Yokosuka E14Y "Glen"
Glen Floatplanes over the US.
Posted By: Jerry <j.wes@worldnet.att.net>
Date: Sunday, 4 February 2001, at 4:17 p.m.
One of my favorite episodes of the Second World War is the bombing of the Oregon forests by a catapult launched Glen Floatplane. I know its almost impossible to recreate the markings used during this historic mission, but I was wondering. Does anyone have any idea of how this aircraft might have been marked? I've seen all sorts of conjectures in different publications. None of them give any kind of idea of how the Glen from the I-25 was marked during this time period. Also is there any information as to what the eventual fate of this historic aircraft and of the sub that launched it?
Re: Glen Floatplanes over the US.
Posted By: Dan Salamone <heroncreek@qwest.net>
Date: Sunday, 4 February 2001, at 6:28 p.m.
In Response To: Glen Floatplanes over the US. (Jerry)
There is a small note in "Warships of the IJN, 1869-1945" that says the I-25 was launched June 8th 1940 and missing from September 20th 1943. No mention of how she was lost.....
On a side note, a few of the same class subs were rebuilt as Kaiten carriers, I-36 carrying six of them and I-37 four. Others in the class had the catapult replaced by an extra 5.5in. gun. Hope this was useful.
Re: Glen Floatplanes over the US.
Posted By: William Blado <wblad@msn.com>
Date: Sunday, 4 February 2001, at 10:31 p.m.
In Response To: Glen Floatplanes over the US. (Jerry)
During the Pearl Harbor attack, I-25 was part of a patrol line north of Oahu to track down any US ships escaping to the north, and to intercept any counterattacks against the carrier striking force.
Warrant Flying Officer Nobuo Fujita, with his enlisted air crewman, flew the only bombing missions against the continental US. He was conscripted into the Japanese Navy in 1932 and soon took flight instruction. He served in submarines I-23 and I-25 before becoming an instructor during the remainder of the war.
In August, 1942, the I-25 arrived in waters off Cape Blanco, Oregon. With Commander Meiji Tagami in command, the large submarine surfaced and crewmen scrambled onto the deck, opened the hangar, and rapidly fitted wings, stabilizers, rudder, and floats to the Yokosuka E14Y Glen reconnaissance aircraft. A pair of special incendiary bombs were attached to wing racks, and Warrant Flying Officer Nobuo Fujita and Petty Officer Shoji Okuda climber into the cockpit and were catapulted into the air. The floatplane flew inland some fifty miles, and the fliers released the two firebombs over the Oregon forests. The plane returned to come down safely on the water alongside the I-25, and was taken back on board the submarine. A second firebombing mission was flown.
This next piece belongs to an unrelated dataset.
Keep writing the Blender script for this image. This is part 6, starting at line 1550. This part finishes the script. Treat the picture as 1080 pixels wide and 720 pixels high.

These were the first air attacks ever made against the continental United States.
The I-25 continued to operate off the West Coast, with Commander Tagami sinking two American freighters and damaging another. With one torpedo remaining, Tagami was preparing to conclude his patrol when, on 11 October, he detected two submarines traveling on the surface some 500 miles west of Seattle, Washington. Tagami fired his last torpedo and one of the submarines exploded. He thought that he had sunk and American submarine. His victim, however, was the Soviet submarine L-16. At that time the US was at war with Japan and Germany while the Soviet Union was at war with Germany but not Japan. The Soviets decided to send the submarines L-15 and L-16 from Vladivostok on the Siberian coast to the Baltic Sea where they could be used against the Germans. The craft were making the voyage via the Aleutians, San Francisco, and the Panama Canal. There were no survivors from the sunken L-16.
The Soviets - ever paranoid - stated at the time that the "cruel and foul blow" against the L-16 could have been struck by either a US submarine of a submarine belonging to Japan - "which was neutral as far as we were concerned."
The I-25 was sunk by USS Patterson (DD392) off New Hebrides Islands, Solomons, 3 September, 1943.